MY GUN IS QUICK. United Artists, 1957. Robert Bray, Whitney Blake, Richard Garland. Screenplay: Richard Powell and Richard Collins, based on the novel by Mickey Spillane. Directed by George White.

   You’re going to make a movie based on a book by the bestselling writer of the decade, so naturally you totally ignore the plot and instead do a poverty row rehash of The Maltese Falcon only with Mike Hammer instead of Sam Spade.

   Richard Powell, who wrote the screenplay with Richard Collins, obviously was no Spillane fan. A fine novelist (The Philadelphian) and top notch mystery writer (the Arab and Andy Blake series of screwball mysteries), he scrapped everything save the opening scene where Mike Hammer (Robert Bray) meets the prostitute Red in a late night diner, and sets out to avenge her death when she is brutally murdered.

   We’re in Los Angeles and Mike does have an office, a secretary named Velda, a cop pal named Pat Chambers, and he is a brutal lout, but from that point on you won’t recognize Spillane or Hammer, or the plot of My Gun is Quick the novel.

   Bray was a personable enough actor, most probably remembered as Lassie’s forest ranger owner in the color series, but as Hammer he is brutal, stupid, a slob, and can’t even wear the pork-pie right (neither could Kevin Dobson or Stacy Keach — the crown is not creased, which is why it’s called a pork-pie). Granted Spillane’s Hammer isn’t a barrel of laughs, but he is a snappy dresser, and however brutal and rude, he isn’t stupid.

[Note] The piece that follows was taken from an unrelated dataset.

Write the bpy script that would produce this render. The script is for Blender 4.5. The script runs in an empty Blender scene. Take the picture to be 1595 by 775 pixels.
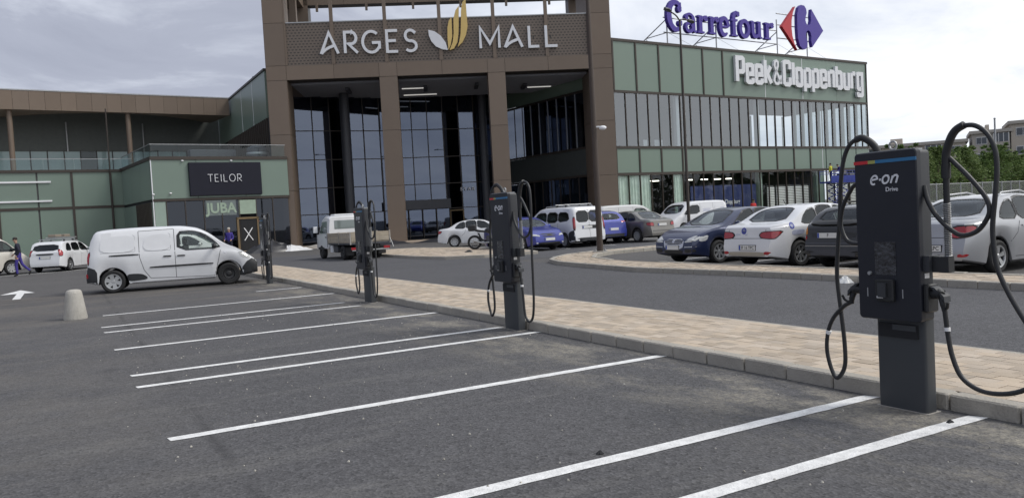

   The falcon — I mean the Bianchi jewels — are the meaningless McGuffin, and the femme fatale is wholesome Whitney Blake, Mrs. B from Hazel, the television series based on Ted Post’s Saturday Evening Post cartoons about the impossible maid of the same name played by Shirley Booth. She’s about as seductive as coconut cream pie. (Well, okay, she’s nowhere near as seductive as coconut cream pie, but she is as wholesome.)

   The story and direction are all competent, but they are generic fifties private eye 101, which is the one thing Spillane’s Hammer never was. Love him or hate him, he was never just another private eye nor Spillane just another mystery writer. Hammer isn’t really a detective half as much as what Robert Sampson called a Justice figure, an avenger.

   It’s no accident that Spillane’s roots lie in Carrol John Daly’s Race Williams, Tarzan, Doc Savage, the Shadow, the Spider, Captain America, and the Saint (inspiration for Morgan the Raider). Hammer is closer to d’Artagnan (he’s a huge Dumas fan as well, with The Erection Set and The Long Wait both as inspired by The Count of Monte Cristo as Hammett’s Red Harvest) and James Fenimore Cooper’s Natty Bumpo, Hawkeye, than Poe’s Dupin or Doyle’s Holmes.

   Urban hero that he may be, Hammer is last of Rousseau’s ‘noble savages,’ the natural man arriving full blown without history or family, a force of nature, white hot, and consumed by a overarching sense of justice — if not law. The crudity of Spillane’s early work (he became a very good writer as he learned) never-the-less shows a deep seated identification with the post-war psyche and a natural affinity for the written word. You don’t have to like Spillane to recognize his power as a writer.

   To ignore all that, to ignore Spillane for what he is and Hammer as himself, as this film does, negates the whole point of Mickey Spillane’s role in the world of fifties popular literature.

   Bray’s Hammer is just another private eye, with just another case, and just another femme fatale. The plot would have been perfectly suited t,o an episode of 77 Sunset Strip (which did one Spillane plot seven times) or any of its numerous off shoots. Bray’s Hammer is everyman private detective, but he isn’t Mike Hammer though he is the closest physically to Spillane’s concept of the actors who have played the role.

   I can’t say much more. The people you suspect are the ones who did it, the brutality mostly consists of grabbing one small owner of a diner by his shirt, Velda isn’t much of one thing or the other, only another faithful private eye secretary, and Pat Chambers is just another best buddy cop to warn the hero about crossing the lines the hero of these things can’t see anyway. There is no attempt to capture anything of the feel of Spillane and Hammer.

   There’s a half decently shot bit where Hammer watches a murder investigation through the skylight of Blake’s split level beach house, but if that’s the films highlight’, you can guess what the rest is like. The climax and Bray’s version of the ‘I have to turn you in because I’m a detective’ speech are just flat. No one gets gut shot, blown away with a shotgun, or blown up by a gas-filled basement, much less shot by a baby in his crib, and Blake at worst looks like she never really expected to seduce anyone in the first place.

   I won’t say skip it, it is Spillane and Hammer, but watch it on Netflix, don’t buy it, even for $5. It’s just not very good, nor bad enough to be fun. The posters for the film are nice though. And yes, it’s the kind of movie where you review the posters. Watch Kiss Me Deadly, The Girl Hunters, or the Keach or McGavin series, even that little one off made for television movie set in Miami is arguably more interesting than this.

   Skip this, save as a completist, or just to see Hazel’s Mrs B. as a seductress.